Bring Enough Food and Drink
Food and drink should definitely be on the lists. Think about the length of the race and how many bananas, fig bars or magic energy units you’ll need, but also remember the time before and after the race. Bring enough snacks and drinks for the car and the warm up, and for at least a small post-race recovery meal since you might be stuck at the venue for a while arguing a placing or waiting for a teammate.
Plan Your Arrival
Figure out what time you need to leave for a race to get to the venue 90 minutes or so before start time. Assume that all aspects of the trip will be a bit slower than they could. Allow for traffic, bathroom stops and parking far from registration. If you’re carpooling, allow more time than you think for pick-ups. Ask buddies beforehand if they are going to need to stop for coffee etc so you can plan for that.
Ninety minutes is usually just enough time to get registered, pin a number, go to the bathroom a few times and still have a good hour for warming up. Many a race has been lost because of an inadequate warm up. Don’t let yours be one of them.
Race Tactics
People have written whole books on race tactics so I won’t try to cover that entire topic here, just a few items that come up repeatedly.
- Don’t “test your legs”. Yes, it’s the first race of the year, and you don’t know how your legs are going to respond in the finale, but rest assured that if you waste energy testing early in the race, you’ll have fewer matches for the finish, so save them for the tests that really matter.
- Pick wheels you are comfortable around and draft closely. Yes, it’s early in the season and a lot of riders are sketchy, but don’t get in the habit of hanging back, breaking your own wind or tail-gunning out of fear. There will be sketchy riders in the field all season, and you’re going to have to learn to deal with them if you want to be able to move around in a pack. (Special Tip: It’s is okay to overlap a wheel or ride with your wheel between two wheels in front of you if the riders you are overlapping are hip-to-hip.
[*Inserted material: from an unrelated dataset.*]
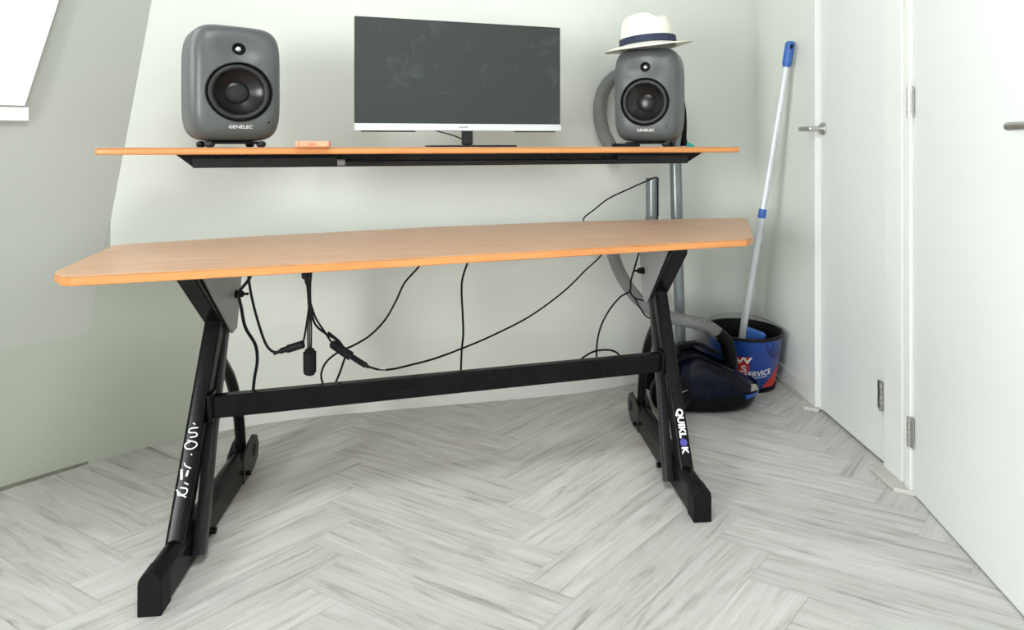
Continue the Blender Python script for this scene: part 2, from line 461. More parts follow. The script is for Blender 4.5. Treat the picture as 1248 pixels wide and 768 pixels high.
struct(obj('baseboard_right', bm, M['trim'], bevel=0.003))
bm = B(); box(bm, (WX-0.02, (2.96+D1A+0.06)/2, 0.006), (0.012, 2.96-D1A-0.06, 0.012))
struct(obj('trim_1', bm, M['plinth'], bevel=0.002))
# white skirting at the foot of the back wall
bm = B()
ring = []
sx = [x for x in xs if x > -1.12]
for x in sx:
    y = smooth_back(x); ring.append((bm.verts.new((x, y-0.010, 0)), bm.verts.new((x, y-0.010, 0.055)), bm.verts.new((x, y-0.001, 0.060)), bm.verts.new((x, y+0.01, 0))))
for a, b in zip(ring, ring[1:]):
    for k in range(3): bm.faces.new((a[k], b[k], b[k+1], a[k+1]))
struct(obj('baseboard_back', bm, M['trim']))
# thin dark joint along the left wall foot
bm = B()
n_ = Vector((d.y, -d.x, 0)); n_ = n_ if n_.y < 0 else -n_
prism(bm, [up(E, 0.0), up(K2, 0.0), up(K2, 0.009), up(E, 0.009)], n_*0.008)
M['joint'] = mat('dark_joint_filler', (0.17, 0.17, 0.13), 0.7, noise=0.1, nscale=30)
struct(obj('baseboard_left', bm, M['joint']))

# door frames
def frame_post(name, y0, y1, prot):
    bm = B()
    ym = (y0+y1)/2
    box(bm, (WX+0.03-prot/2, ym, 1.1), (0.06+prot, abs(y1-y0), 2.2))
    return struct(obj(name, bm, M['trim'], bevel=0.004))
frame_post('trim_2', D1A-0.004, D1A+0.055, 0.018)
bm = B()
ya, yb = D1B-0.004, D2A+0.0
box(bm, (WX+0.02, (ya+yb-0.05)/2, 1.1), (0.052, ya-yb+0.05, 2.2))
box(bm, (WX-0.010, (ya+yb+0.045)/2, 1.1), (0.012, ya-yb-0.045, 2.2)); box(bm, (WX-0.012, yb+0.014, 1.1), (0.016, 0.028, 2.2))
struct(obj('trim_3', bm, M['trim'], bevel=0.003))
bm = B(); box(bm, (WX+0.0, (D1A+D1B)/2, 2.16), (0.08, D1A-D1B, 0.08)); box(bm, (WX+0.0, 0.9, 2.16), (0.08, 1.8, 0.08))
struct(obj('trim_4', bm, M['trim'], bevel=0.004))
# loose plinth blocks at the foot of the frames
def plinth(name, y0, y1):
    bm = B()
    prism(bm, [(WX-0.03, y0, 0.0), (WX-0.06, y0-0.02, 0.0), (WX-0.06, y1+0.012, 0.0), (WX-0.012, y1-0.012, 0.0), (WX+0.0, y1, 0.0), (WX+0.0, y0, 0)], (0, 0, 0.014))
    struct(obj(name, bm, M['plinth'], bevel=0.003))
plinth('trim_5', D1B+0.02, D2A+0.0)
plinth('trim_6', D1A+0.07, D1A-0.01)

def handle(door, base, out, along, name='door_handle'):
    """lever: rosette on the leaf, neck, bar"""
    bm = B()
    q = Vector((0, 0, 1)).rotation_difference(Vector(out)).to_matrix().to_4x4()
    lathe(bm, [(0.025, 0.0), (0.025, 0.007), (0.022, 0.010), (0.0, 0.010)], 32, Matrix.Translation(base) @ q)
    h = obj(name, bm, M['steel'], door, smooth=True)
    bm = B()
    p = Vector(base) + Vector(out)*0.008
    tube(bm, [p, p+Vector(out)*0.034, p+Vector(out)*0.046+Vector(along)*0.012, p+Vector(out)*0.046+Vector(along)*0.12], 0.0095, 16, 8)
    obj('lever', bm, M['steel'], h, smooth=True)
def hinge(door, x, y, z, n=5, hgt=0.09):
    bm = B()
    for i in range(n):
        lathe(bm, [(0.0055, 0.0), (0.0055, hgt/n-0.0016)], 14, Matrix.Translation((x, y, z-hgt/2+i*hgt/n)))
    box(bm, (x+0.004, y+0.012, z), (0.003, 0.022, hgt)); box(bm, (x+0.004, y-0.010, z), (0.003, 0.018, hgt))
    obj('hinge', bm, M['steel'], door)
bm = B(); box(bm, (0.02, 0, 1.06), (0.04, D1A-D1B-0.010, 2.11))
d1 = obj('door_1', bm, M['door'], bevel=0.002, fixn=True); d1.location = (WX+0.004, (D1A+D1B)/2, 0.004); struct(d1)
handle(d1, (WX+0.004, D1A-0.026, 1.03+19/750*2.36), (-1, 0, 0), (0, 0.62, 0))
hinge(d1, WX-0.012, D1B+0.016, 0.225); hinge(d1, WX-0.012, D1B+0.016, 1.9)
# door 2 stands a little open into the room; its hinge side is the near post
hx, hy = WX-0.012, D2A-0.003
ang = math.atan2(0.066, 0.46)
bm = B(); box(bm, (0.02, -0.41, 1.06), (0.04, 0.82, 2.11))
d2 = obj('door_2', bm, M['door'], bevel=0.002); d2.location = (hx, hy, 0.0); struct(d2)
d2.rotation_euler = (0, 0, -ang)
def door2_part(name, bm, m, par=None):
    o = obj(name, bm, m, par or d2, smooth=True, local=True); return o
bm = B(); lathe(bm, [(0.025, 0.0), (0.025, 0.007), (0.0, 0.010)], 32, Matrix.Translation((0, -0.634, 1.068)) @ Vector((0, 0, 1)).rotation_difference(Vector((-1, 0, 0))).to_matrix().to_4x4())
h2 = door2_part('door_handle', bm, M['steel'])
bm = B(); tube(bm, [(-0.008, -0.634, 1.068), (-0.042, -0.634, 1.068), (-0.054, -0.622, 1.068), (-0.054, -0.514, 1.068)], 0.0095, 16, 8)
door2_part('lever', bm, M['steel'], h2)
hinge(d2, hx-0.010, hy+0.006, 0.185); hinge(d2, hx-0.010, hy+0.006, 1.155)

# skylight in the leaning wall, upper left
pl_o = up(K2, 0.42); pl_n = (up(E, 0.42)-pl_o).cross(cm-pl_o).normalized()
if pl_n.y > 0: pl_n = -pl_n
def on_wall(px, py):
    r_ = Vector(((px-624)/F, 1, -(py-HZ)/F)); o_ = Vector((0, 0, CH))
    return o_ + r_ * ((pl_o-o_).dot(pl_n)/r_.dot(pl_n))
rb, rt = on_wall(28, 129), on_wall(70, 0)
edge_dir = (rt-rb)/(rt.z-rb.z)
rt2 = rb + edge_dir*(2.30-rb.z)
hdir = (up(E, 0)-up(K2, 0)).normalized()
lb, lt2 = rb + hdir*0.62, rt2 + hdir*0.62
def bar(bm, a, b, wdir, wd, t0, t1):
    prism(bm, [a+pl_n*t0, b+pl_n*t0, b+wdir*wd+pl_n*t0, a+wdir*wd+pl_n*t0], pl_n*(t1-t0))
bm = B()
bar(bm, rb, rt2, hdir, 0.026, 0.001, 0.03); bar(bm, lb, lt2, -hdir, 0.026, 0.001, 0.03)
bar(bm, rb, lb, edge_dir, 0.022, 0.001, 0.029); bar(bm, rt2, lt2, -edge_dir, 0.022, 0.001, 0.029)
bar(bm, rb+hdir*0.04, rt2+hdir*0.04, hdir, 0.006, 0.001, 0.024)
w1 = struct(obj('window_1', bm, M['ledge']))
bm = B(); bar(bm, rb+hdir*0.015, rt2+hdir*0.015, hdir, 0.59, 0.003, 0.014); obj('pane', bm, M['pane'], w1)
bm = B(); bar(bm, rb-hdir*0.012+Vector((0, 0, -0.046)), lb+Vector((0, 0, -0.046)), Vector((0, 0, 1)), 0.042, 0.001, 0.018); obj('window_sill', bm, M['ledge'], w1, bevel=0.003)

# ------------------------------------------------------------------ desk
KY = F/560
desk = thing('desk', 'long narrow wooden desk on black metal Z-shaped legs, standing on the floor', 'desk', (-0.1, 1.6, 0))
ZT, TH = 0.74, 0.023
outline = [fl(66, 331.5, ZT), fl(74, 336.5, ZT), fl(86, 337, ZT), fl(300, 325.5, ZT), fl(500, 314.5, ZT), fl(700, 303, ZT), fl(850, 294.5, ZT), fl(910, 291.5, ZT), fl(917.5, 288, ZT),
           fl(911.5, 267, ZT), fl(904, 265.2, ZT), fl(700, 270, ZT), fl(520, 277, ZT), fl(300, 288.5, ZT), fl(150, 297.8, ZT), fl(137, 299.5, ZT)]
bm = B()
prism(bm, [p - Vector((0, 0, 0.0025)) for p in outline], (0, 0, 0.0025))
obj('tabletop', bm, M['top'], desk, bevel=0.0012)
bm = B(); prism(bm, [p - Vector((0, 0, TH)) for p in outline], (0, 0, TH-0.0026))
e = obj('edge_band', bm, M['edge'], desk, bevel=0.004); e['label'] = 'orange rounded edge band of the top'

O_L = Vector((-0.79, 1.0*KY, 0)); O_R = Vector((0.519, 1.250*KY, 0))
FD = Vector((-0.052, 0.45*KY, 0)).normalized()      # along a foot, front to back
WD = Vector((FD.y, -FD.x, 0))                       # across a foot, to the right
def sp(O, u, z, ww=0.0): return O + FD*(u*KY) + WD*ww + Vector((0, 0, z))
def side(O, inner):
    # foot: long tube with a rounded top
    prof = [(-0.024, 0.006), (0.024, 0.006), (0.024, 0.068)] + [(0.024*math.cos(R(a)), 0.068+0.026*math.sin(R(a))) for a in (20, 45, 70, 90, 110, 135, 160)] + [(-0.024, 0.068)]
    bm = B()
    prism(bm, [sp(O, 0.035, z, x) for x, z in prof], FD*(0.375*KY))
    foot = obj('foot', bm, M['black'], desk, bevel=0.002)
    bm = B()
    prism(bm, [sp(O, 0.0, max(z*1.02, 0.0) if z > 0.01 else 0.0, x*1.06) for x, z in prof], FD*(0.036*KY))
    obj('end_cap', bm, M['blackm'], foot, bevel=0.003)
    # rear housing: two rounded cheeks with a slot between
    for s in (-1, 1):
        bm = B()
        pts = [(0.385, 0.004), (0.455, 0.004), (0.485, 0.025), (0.492, 0.06), (0.478, 0.098), (0.45, 0.115), (0.42, 0.108), (0.392, 0.088), (0.385, 0.075)]
        prism(bm, [sp(O, u_, z_, s*0.0225 - 0.0035) for u_, z_ in pts], WD*0.007)
        obj('cheek', bm, M['darkplate'], foot, bevel=0.002)
    bm = B()
    p = sp(O, 0.455, 0.062, 0.0262 if inner > 0 else -0.0262); sgn = 1 if inner > 0 else -1
    lathe(bm, [(0.019, 0), (0.019, 0.0012), (0, 0.0012)], 24, Matrix.Translation(p) @ Vector((0, 0, 1)).rotation_difference(WD*sgn).to_matrix().to_4x4() @ Matrix.Diagonal((1, 0.75, 1, 1)))
    obj('slot', bm, M['blackm'], foot)
    bm = B()
    tube(bm, [sp(O, 0.20, 0.02, inner*0.024), sp(O, 0.20, 0.02, inner*0.040)], 0.008, 12, curve=False)
    obj('foot_bolt', bm, M['black'], foot, smooth=True)
    bm = B(); tube(bm, [sp(O, 0.40, 0.028, inner*0.026), sp(O, 0.40, 0.028, inner*0.040)], 0.007, 12, curve=False)
    obj('foot_bolt', bm, M['black'], foot, smooth=True)
    # leaning leg: front oval tube and a slimmer tube behind it
    a, b = (0.098, 0.070), (0.285, 0.575)
    bm = B(); tube(bm, [sp(O, *a), sp(O, *b)], 1, 28, curve=False, sq=(0.021, 0.024), up=WD)
    leg = obj('leg', bm, M['black'], desk, smooth=True)
    bm = B(); tube(bm, [sp(O, 0.128, 0.022, inner*0.036), sp(O, 0.150, 0.09, inner*0.034), sp(O, 0.205, 0.25, inner*0.022), sp(O, b[0]+0.022, b[1]-0.04, inner*0.008)], 1, 20, curve=False, sq=(0.014, 0.017), up=WD)
    obj('rear_tube', bm, M['darkplate'], leg, smooth=True)
    # bracket: black arm running forward and up to the top, grey plate on its inner side
    A, Bp = (0.292, 0.535), (0.105, 0.712)
    bm = B()
    prism(bm, [sp(O, u_, z_, -0.024) for u_, z_ in ((0.262, 0.54), (0.320, 0.490), (0.334, 0.53), (0.215, 0.7165), (0.130, 0.7165), (0.130, 0.700))], WD*0.048)
    obj('bracket_arm', bm, M['black'], desk, bevel=0.003)
    bm = B()
    s = inner
    prism(bm, [sp(O, u_, z_, s*0.028-0.0025) for u_, z_ in ((0.14, 0.7165), (0.355, 0.7165), (0.370, 0.675), (0.334, 0.497), (0.306, 0.492))], WD*0.005)
    plate = obj('bracket_plate', bm, M['greyplate'], desk, bevel=0.001); plate['label'] = 'grey triangular steel plate'
    bm = B(); tube(bm, [sp(O, 0.325, 0.598, s*0.050), sp(O, 0.325, 0.598, s*0.066)], 0.004, 12, curve=False)
    tube(bm, [sp(O, 0.325, 0.598, s*0.0306), sp(O, 0.325, 0.598, s*0.051)], lambda t: 0.012 if t < 0.7 else 0.009, 16, curve=False)
    obj('knob', bm, M['blackm'], plate, smooth=True)
    bm = B(); box(bm, sp(O, 0.25, 0.7135, 0), (0.075, 0.26, 0.006), Matrix.Rotation(math.atan2(-FD.x, FD.y), 3, 'Z'))
    obj('mounting_plate', bm, M['darkplate'], desk, bevel=0.002)
    # bent strut rising from the foot's rear end to the leg
    bm = B(); tube(bm, [sp(O, 0.425, 0.05), sp(O, 0.42, 0.12), sp(O, 0.405, 0.21), sp(O, 0.362, 0.33), sp(O, 0.295, 0.43)], 0.0155, 16, 8)
    obj('strut', bm, M['black'], desk, smooth=True)
    return leg
legL = side(O_L, 1); legR = side(O_R, -1)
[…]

The riders in front can’t sweep your front wheel because they can’t move towards each other.)
- Don’t tow the field, even if it’s “easy”. Okay, you did great training over the winter, you really are stronger than ever before and you really can pull the whole field. That may feel great, but rest assured, there is someone who trained just as well as you did drafting back in the pack and enjoying the free ride. At the end of the race, he or she is not going to let you win out of respect for your hard work. “Oh, excuse me, did you pull the first half of the race? Let me just get out of your way.” That’s not going to happen! More likely, if you pull the field for several laps it’s going to be, “So long, sucker!”
- Speaking of saving matches, don’t chase every break. Yes, there are new faces in the field and you don’t know who is strong enough to stay away, but guaranteed, if you chase every break, you’re going to get tired, and later when you are too cooked to stick to yet another break, one is going to stay away. Choose your breaks, or let your goal in the first few races be to stick with the main field. More often than not, the main field reels back the breaks and sitting in turns out to have been a good strategy.
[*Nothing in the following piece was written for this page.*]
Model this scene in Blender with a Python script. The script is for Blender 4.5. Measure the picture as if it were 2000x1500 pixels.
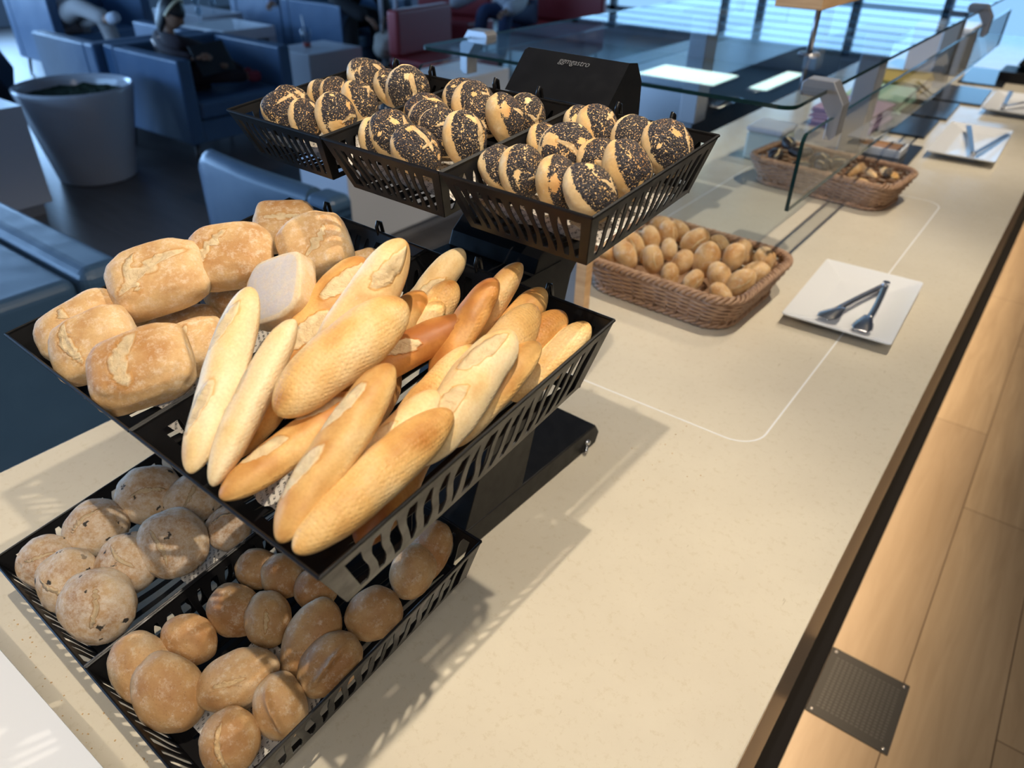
import bpy, bmesh, math, random
from mathutils import Vector, Matrix, noise
PI = math.pi
S = bpy.context.scene
COL = S.collection
for o in list(bpy.data.objects):
    bpy.data.objects.remove(o)

# ------------------------------------------------------------------ camera
Z0 = 0.90                                   # height of the worktop; the layout lists below are measured from it
cd = bpy.data.cameras.new('camera')
cam = bpy.data.objects.new('camera', cd)
COL.objects.link(cam)
_p, _y, _r = math.radians(33.582), math.radians(35.895), math.radians(1.6531)
fwd = Vector((-math.sin(_y) * math.cos(_p), math.cos(_y) * math.cos(_p), -math.sin(_p)))
rt = Vector((math.cos(_y), math.sin(_y), 0))
up = rt.cross(fwd)
r2 = rt * math.cos(_r) + up * math.sin(_r)
u2 = -rt * math.sin(_r) + up * math.cos(_r)
m = Matrix((r2, u2, -fwd)).transposed().to_4x4()
m.translation = Vector((0, 0, Z0 + 0.72))
cam.matrix_world = m
cd.sensor_fit = 'HORIZONTAL'
cd.sensor_width = 36
cd.lens = 36 * 1431.2 / 2000
cd.clip_start = 0.02
cd.dof.use_dof = True
cd.dof.focus_distance = 0.74
cd.dof.aperture_fstop = 5.6
S.camera = cam
S.view_settings.view_transform = 'Standard'
S.view_settings.look = 'None'
S.view_settings.gamma = 1
S.view_settings.use_curve_mapping = False
S.view_settings.exposure = 0.0

# ------------------------------------------------------------------ world and the room's daylight
W = bpy.data.worlds.new('sky')
S.world = W
W.use_nodes = True
bg = W.node_tree.nodes['Background']
bg.inputs[0].default_value = (0.30, 0.60, 1.0, 1)
bg.inputs[1].default_value = 1.1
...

- Go easy on the brakes too. When you use your brakes, you are taking the energy you pedaled to put into the bike and turning it into waste heat. Then you have to generate that energy again to get back up to speed. Take a few deep breaths. Calm down and look for ways to carry your momentum rather than scrubbing it. Roll up next to or around the wheel in front when it slows rather than staying right behind it and putting the brakes on.
Remember to Suffer
If you are much stronger than your competitors, you can win by riding easily while they blow up around you. Few riders are ever that much stronger though, so we have to be willing to dig deep if we want to beat others who know how to suffer. The first few races of the year are often the hardest training rides in several months, and it’s possible to forget how much they can hurt, then be surprised and demotivated by the pain. Many riders quit a race in discouragement, not knowing or not remembering that they could have kept going and that the pain they are experiencing is simply the feeling of going hard. In the first few races of the year, expect to go hard and to hurt. Plan to keep pushing when your legs are on fire. Commit to it. First off, you might win, but mainly, remember what champion snow-shoer and mule racer Tom Sobal said, “pain is weakness leaving your body”. Riding that hard helps bring on the “race legs” or good form you’ll need to be competitive later in the season.
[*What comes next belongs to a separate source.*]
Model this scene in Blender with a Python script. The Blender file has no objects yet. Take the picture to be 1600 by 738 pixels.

(About preparation for the first races: Once one starts doing super-hard efforts regularly, there is an inevitable chain of events kicked into motion: first, the body begins to tolerate the hard effort better and better until a peak is reached, then the peak lasts a few weeks to a few months and finally ends. Once the peak clock starts ticking, it is running down toward the end of the peak. That means that training super hard to peak in time for the first race makes the peak end a few weeks to a few months after that first race. If you let your first race be your first far-above threshold intensity, it hurts more and you don’t perform as well, but you add a month to your peak. Depending on how many races you plan to do and how long your season needs to last, training up with hard intensity before the first few races can be a brilliant idea, or a grievous error.)
If You Don’t Win, Learn
Unless you win a high level professional race, winning just means the stronger racers were at another race or in another category that day. Prizes are cool, getting on the podium is awesome, and having a victory story to tell can’t be beat, but the real value of racing is the opportunity to test and improve theories about tactics, nutrition, training etc so you can keep improving and race better next time. One of the worst errors to make is to lose a race and say, “oh well, it wasn’t an important race”. If ones screws up a trivial race, how in one going to perform better in an important one?
Get at least one lesson from every race, starting from the first one of the year, and apply that lesson in every later race forever after. If you lose, remember that it’s just a bike race. Losing may mess with your mind, but it’s not the end of the world. Losing means that an error was made and can be learned from. Learn the lesson and move on. Everyone makes mistakes. Ideally you make fewer than the other riders in your category and never make the same one twice, nor make the ones you’ve read about someone else making. Good luck in the new season.